> TASK BRIEF
Exactly the lines from the one containing "were 1536x2048 pixels." through the one containing "lining('wall_back_lining', 'dark grey" must be returned; include both ends and nothing else.

> RECORDS FOR THIS EXERCISE
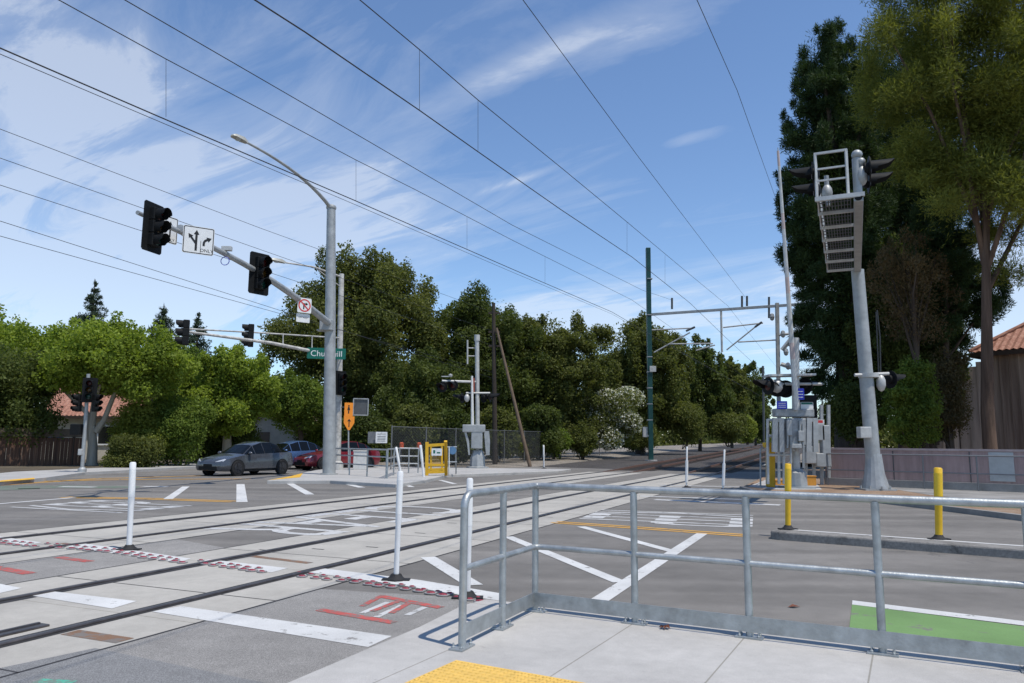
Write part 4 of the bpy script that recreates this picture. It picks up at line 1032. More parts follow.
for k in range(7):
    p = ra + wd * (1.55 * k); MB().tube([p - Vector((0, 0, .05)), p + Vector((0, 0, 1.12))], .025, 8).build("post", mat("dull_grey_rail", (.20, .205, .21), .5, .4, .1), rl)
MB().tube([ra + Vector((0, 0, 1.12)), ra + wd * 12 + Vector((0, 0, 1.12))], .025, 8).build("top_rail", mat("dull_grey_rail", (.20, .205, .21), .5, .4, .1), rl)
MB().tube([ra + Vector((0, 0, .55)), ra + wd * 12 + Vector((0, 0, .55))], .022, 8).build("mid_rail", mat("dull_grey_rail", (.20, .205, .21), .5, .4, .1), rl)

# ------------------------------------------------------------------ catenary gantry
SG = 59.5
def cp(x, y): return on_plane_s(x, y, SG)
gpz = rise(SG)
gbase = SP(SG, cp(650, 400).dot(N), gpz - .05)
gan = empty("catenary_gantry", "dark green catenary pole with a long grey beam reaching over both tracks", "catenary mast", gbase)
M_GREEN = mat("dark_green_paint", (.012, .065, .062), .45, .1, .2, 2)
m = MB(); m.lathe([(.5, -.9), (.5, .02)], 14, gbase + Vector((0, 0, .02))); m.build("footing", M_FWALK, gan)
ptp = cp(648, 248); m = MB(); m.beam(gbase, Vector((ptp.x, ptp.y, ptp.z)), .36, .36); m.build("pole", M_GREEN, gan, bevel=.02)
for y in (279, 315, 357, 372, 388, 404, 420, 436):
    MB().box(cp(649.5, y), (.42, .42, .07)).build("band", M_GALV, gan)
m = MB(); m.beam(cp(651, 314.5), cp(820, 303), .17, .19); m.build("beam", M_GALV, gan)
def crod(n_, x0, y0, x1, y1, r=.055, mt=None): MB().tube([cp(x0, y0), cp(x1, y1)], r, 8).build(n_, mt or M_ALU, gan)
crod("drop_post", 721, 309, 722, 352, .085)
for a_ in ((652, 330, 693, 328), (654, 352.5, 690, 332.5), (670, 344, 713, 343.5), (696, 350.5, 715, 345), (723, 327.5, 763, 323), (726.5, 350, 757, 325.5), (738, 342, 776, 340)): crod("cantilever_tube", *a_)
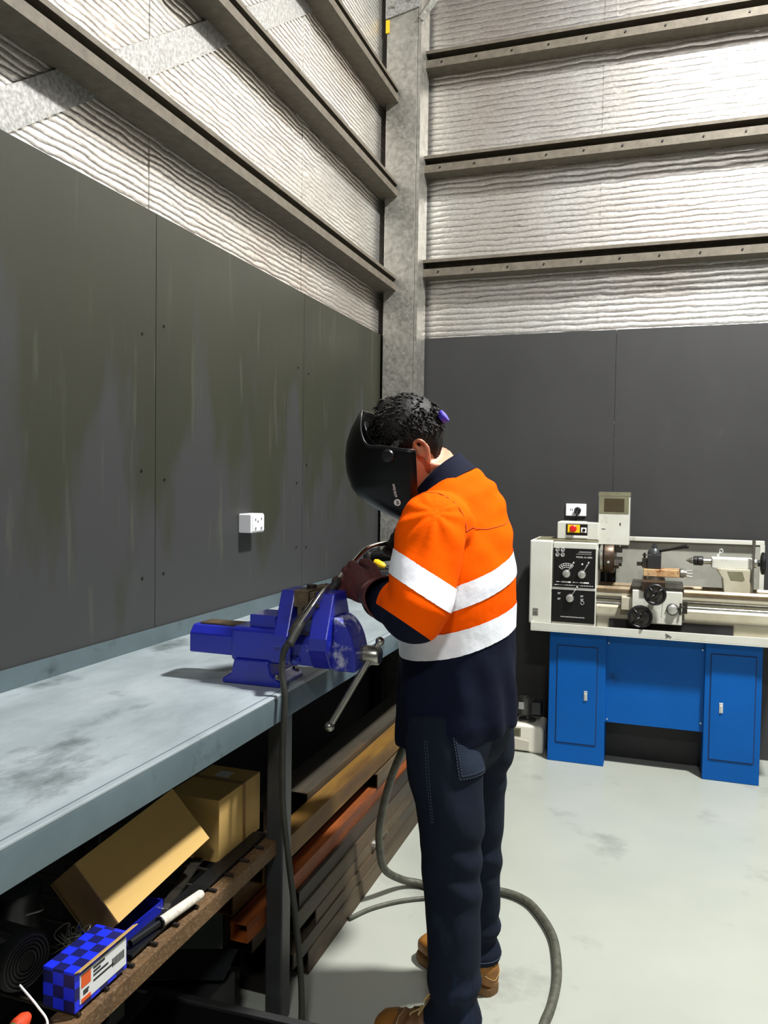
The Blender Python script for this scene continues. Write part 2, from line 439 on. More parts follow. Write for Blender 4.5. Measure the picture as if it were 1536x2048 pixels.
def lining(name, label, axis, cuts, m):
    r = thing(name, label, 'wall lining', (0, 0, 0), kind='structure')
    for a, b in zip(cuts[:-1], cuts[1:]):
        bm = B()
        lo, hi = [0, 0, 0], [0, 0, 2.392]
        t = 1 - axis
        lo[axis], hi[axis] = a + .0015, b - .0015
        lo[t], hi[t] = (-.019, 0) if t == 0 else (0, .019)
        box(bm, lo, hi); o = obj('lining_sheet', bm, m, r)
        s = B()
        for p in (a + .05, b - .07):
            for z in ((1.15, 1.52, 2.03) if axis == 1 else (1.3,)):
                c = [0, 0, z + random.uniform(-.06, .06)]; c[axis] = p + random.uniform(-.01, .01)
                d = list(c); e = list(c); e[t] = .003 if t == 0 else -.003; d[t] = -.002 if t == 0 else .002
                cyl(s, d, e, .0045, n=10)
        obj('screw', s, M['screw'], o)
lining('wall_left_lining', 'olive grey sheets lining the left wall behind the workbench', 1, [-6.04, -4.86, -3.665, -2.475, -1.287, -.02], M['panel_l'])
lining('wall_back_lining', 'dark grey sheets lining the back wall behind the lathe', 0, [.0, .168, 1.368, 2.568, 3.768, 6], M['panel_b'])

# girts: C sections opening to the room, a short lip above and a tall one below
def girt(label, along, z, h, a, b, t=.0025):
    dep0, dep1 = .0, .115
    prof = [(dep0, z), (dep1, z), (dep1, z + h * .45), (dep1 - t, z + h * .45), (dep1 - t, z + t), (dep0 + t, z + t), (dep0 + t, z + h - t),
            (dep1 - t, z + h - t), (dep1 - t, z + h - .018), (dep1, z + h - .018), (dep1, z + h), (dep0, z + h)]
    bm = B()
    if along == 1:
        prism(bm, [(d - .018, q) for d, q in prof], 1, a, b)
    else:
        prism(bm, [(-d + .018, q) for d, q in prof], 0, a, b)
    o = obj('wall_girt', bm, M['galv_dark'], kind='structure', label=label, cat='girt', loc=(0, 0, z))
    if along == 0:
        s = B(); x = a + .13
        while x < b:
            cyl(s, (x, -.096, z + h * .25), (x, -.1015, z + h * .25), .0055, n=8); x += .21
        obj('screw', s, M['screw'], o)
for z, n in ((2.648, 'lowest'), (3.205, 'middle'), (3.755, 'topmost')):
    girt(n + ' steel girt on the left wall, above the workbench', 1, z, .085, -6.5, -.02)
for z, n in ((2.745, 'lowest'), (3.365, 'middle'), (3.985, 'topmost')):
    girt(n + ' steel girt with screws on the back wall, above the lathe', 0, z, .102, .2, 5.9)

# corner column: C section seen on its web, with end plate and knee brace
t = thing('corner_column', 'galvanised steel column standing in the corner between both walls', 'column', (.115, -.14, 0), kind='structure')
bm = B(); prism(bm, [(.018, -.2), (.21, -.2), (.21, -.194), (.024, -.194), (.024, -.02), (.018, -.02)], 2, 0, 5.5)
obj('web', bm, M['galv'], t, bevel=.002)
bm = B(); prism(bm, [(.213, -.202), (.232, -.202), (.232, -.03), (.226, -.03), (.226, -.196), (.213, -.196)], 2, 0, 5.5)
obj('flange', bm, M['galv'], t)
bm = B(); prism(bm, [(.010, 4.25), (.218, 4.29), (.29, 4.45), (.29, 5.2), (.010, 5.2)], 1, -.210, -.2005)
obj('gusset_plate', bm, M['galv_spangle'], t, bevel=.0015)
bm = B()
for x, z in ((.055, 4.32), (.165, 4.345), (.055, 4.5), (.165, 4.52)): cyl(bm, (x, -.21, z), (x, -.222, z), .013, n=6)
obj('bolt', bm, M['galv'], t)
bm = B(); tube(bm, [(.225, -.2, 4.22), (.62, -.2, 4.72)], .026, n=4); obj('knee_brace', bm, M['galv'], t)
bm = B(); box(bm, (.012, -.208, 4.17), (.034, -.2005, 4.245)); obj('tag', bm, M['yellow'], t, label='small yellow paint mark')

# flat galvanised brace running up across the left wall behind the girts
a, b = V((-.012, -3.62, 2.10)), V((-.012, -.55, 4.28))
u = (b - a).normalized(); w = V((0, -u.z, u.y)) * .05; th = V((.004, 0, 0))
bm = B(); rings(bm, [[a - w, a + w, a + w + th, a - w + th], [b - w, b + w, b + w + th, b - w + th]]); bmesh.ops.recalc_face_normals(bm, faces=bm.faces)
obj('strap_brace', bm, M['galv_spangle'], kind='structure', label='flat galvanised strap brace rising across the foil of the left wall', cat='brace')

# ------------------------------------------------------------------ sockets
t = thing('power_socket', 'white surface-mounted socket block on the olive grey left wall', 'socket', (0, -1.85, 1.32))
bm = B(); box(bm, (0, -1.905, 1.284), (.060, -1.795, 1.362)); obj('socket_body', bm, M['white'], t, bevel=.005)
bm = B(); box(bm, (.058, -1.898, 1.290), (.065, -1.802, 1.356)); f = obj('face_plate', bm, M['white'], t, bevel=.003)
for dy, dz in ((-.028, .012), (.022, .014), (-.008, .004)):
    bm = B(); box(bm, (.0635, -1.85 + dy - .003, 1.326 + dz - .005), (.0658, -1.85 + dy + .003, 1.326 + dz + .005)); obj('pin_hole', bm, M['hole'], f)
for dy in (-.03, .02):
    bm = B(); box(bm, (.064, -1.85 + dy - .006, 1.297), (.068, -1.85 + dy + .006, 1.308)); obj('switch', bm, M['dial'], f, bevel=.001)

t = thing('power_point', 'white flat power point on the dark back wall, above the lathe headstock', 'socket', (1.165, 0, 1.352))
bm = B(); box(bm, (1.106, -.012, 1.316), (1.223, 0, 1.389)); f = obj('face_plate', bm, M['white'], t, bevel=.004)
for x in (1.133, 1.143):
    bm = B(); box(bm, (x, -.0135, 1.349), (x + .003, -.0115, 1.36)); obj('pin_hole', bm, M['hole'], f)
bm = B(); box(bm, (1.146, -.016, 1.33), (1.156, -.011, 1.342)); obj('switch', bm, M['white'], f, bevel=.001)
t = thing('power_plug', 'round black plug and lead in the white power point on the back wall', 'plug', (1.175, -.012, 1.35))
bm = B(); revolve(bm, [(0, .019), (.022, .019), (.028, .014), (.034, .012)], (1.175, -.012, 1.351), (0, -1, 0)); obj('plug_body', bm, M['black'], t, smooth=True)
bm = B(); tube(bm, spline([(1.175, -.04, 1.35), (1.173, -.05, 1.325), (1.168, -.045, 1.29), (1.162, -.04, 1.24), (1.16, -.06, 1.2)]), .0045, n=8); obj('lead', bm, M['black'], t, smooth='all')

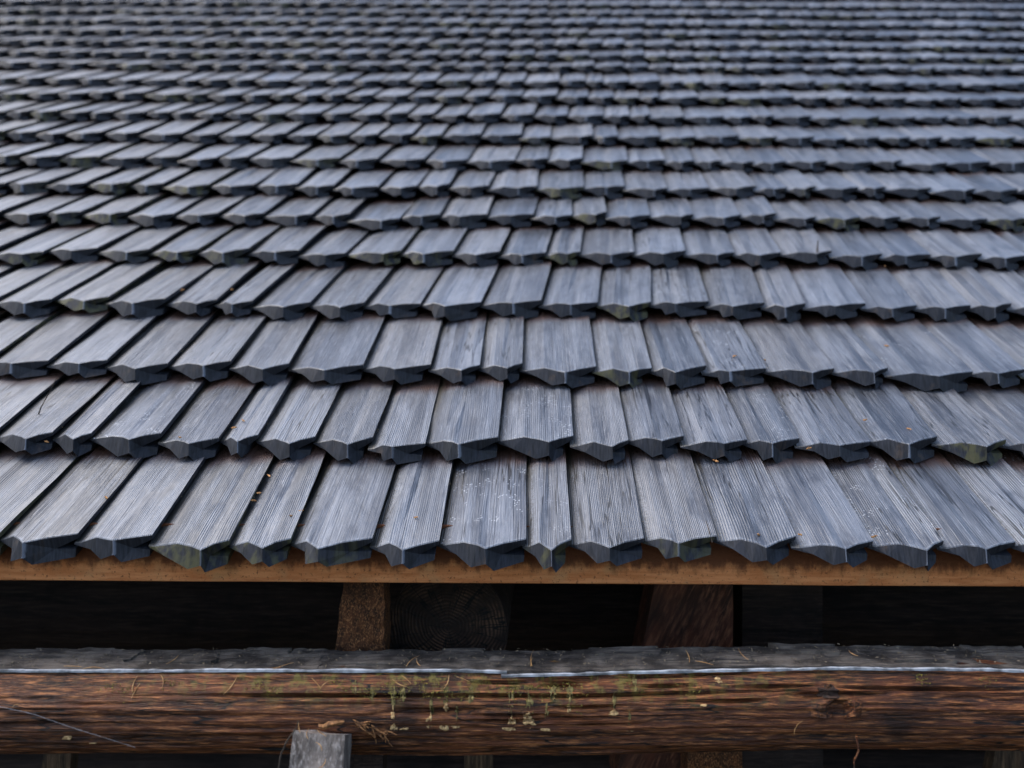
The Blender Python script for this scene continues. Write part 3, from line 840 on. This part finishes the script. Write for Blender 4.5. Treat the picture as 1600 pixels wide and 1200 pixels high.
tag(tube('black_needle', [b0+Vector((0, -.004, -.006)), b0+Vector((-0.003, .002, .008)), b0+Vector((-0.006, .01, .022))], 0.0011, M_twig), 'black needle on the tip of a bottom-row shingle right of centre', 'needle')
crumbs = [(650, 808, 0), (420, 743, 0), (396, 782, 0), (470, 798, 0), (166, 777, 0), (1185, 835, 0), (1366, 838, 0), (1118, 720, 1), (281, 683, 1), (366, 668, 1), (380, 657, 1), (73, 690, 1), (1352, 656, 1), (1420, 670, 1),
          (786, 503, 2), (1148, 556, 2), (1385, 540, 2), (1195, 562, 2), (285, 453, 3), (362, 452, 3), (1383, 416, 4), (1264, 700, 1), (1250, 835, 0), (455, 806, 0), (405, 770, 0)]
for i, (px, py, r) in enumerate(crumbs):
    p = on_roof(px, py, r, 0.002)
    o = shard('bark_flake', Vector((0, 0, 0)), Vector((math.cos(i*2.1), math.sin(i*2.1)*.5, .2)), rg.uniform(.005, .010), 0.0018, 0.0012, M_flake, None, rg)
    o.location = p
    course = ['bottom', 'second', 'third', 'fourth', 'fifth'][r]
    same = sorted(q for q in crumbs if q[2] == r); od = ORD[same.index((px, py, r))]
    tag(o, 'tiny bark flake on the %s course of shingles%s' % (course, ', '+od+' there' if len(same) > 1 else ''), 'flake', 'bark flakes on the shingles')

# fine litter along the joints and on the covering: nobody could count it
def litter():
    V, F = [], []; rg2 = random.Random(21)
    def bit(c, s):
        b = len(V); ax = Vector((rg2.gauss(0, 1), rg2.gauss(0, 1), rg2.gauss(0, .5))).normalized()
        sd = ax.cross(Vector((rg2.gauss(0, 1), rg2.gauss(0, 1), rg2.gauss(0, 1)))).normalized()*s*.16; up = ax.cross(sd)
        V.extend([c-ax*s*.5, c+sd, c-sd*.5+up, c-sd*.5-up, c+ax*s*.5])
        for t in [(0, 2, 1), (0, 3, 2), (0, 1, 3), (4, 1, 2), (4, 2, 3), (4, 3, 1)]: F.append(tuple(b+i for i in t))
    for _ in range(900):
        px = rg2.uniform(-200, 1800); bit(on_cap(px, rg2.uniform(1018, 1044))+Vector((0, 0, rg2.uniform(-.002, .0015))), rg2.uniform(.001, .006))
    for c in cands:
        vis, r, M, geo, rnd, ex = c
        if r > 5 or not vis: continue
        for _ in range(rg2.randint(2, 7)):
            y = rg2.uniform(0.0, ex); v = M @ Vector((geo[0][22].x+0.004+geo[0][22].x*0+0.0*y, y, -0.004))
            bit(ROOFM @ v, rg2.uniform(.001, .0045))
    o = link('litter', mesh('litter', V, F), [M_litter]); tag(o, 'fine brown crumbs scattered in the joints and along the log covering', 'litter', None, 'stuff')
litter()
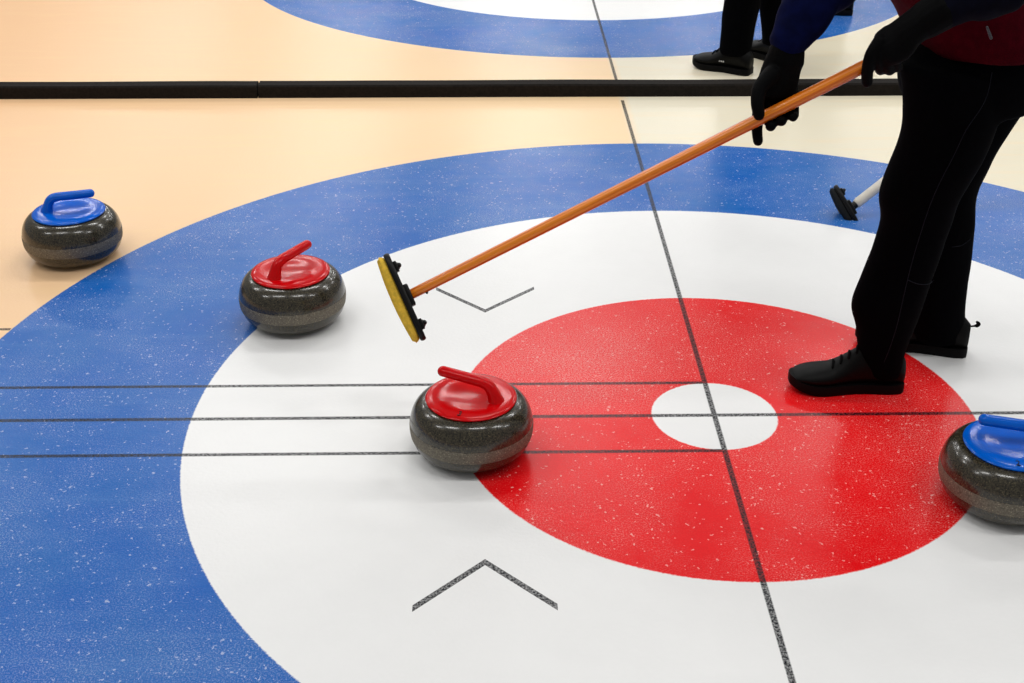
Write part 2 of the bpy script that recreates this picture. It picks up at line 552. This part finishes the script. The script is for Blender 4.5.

> RESPONSE TO THE TASK
The Blender Python script for this scene continues. Write part 2, from line 439 on. More parts follow. Write for Blender 4.5. Measure the picture as if it were 1536x2048 pixels.
def lining(name, label, axis, cuts, m):
    r = thing(name, label, 'wall lining', (0, 0, 0), kind='structure')
    for a, b in zip(cuts[:-1], cuts[1:]):
        bm = B()
        lo, hi = [0, 0, 0], [0, 0, 2.392]
        t = 1 - axis
        lo[axis], hi[axis] = a + .0015, b - .0015
        lo[t], hi[t] = (-.019, 0) if t == 0 else (0, .019)
        box(bm, lo, hi); o = obj('lining_sheet', bm, m, r)
        s = B()
        for p in (a + .05, b - .07):
            for z in ((1.15, 1.52, 2.03) if axis == 1 else (1.3,)):
                c = [0, 0, z + random.uniform(-.06, .06)]; c[axis] = p + random.uniform(-.01, .01)
                d = list(c); e = list(c); e[t] = .003 if t == 0 else -.003; d[t] = -.002 if t == 0 else .002
                cyl(s, d, e, .0045, n=10)
        obj('screw', s, M['screw'], o)
lining('wall_left_lining', 'olive grey sheets lining the left wall behind the workbench', 1, [-6.04, -4.86, -3.665, -2.475, -1.287, -.02], M['panel_l'])
lining('wall_back_lining', 'dark grey sheets lining the back wall behind the lathe', 0, [.0, .168, 1.368, 2.568, 3.768, 6], M['panel_b'])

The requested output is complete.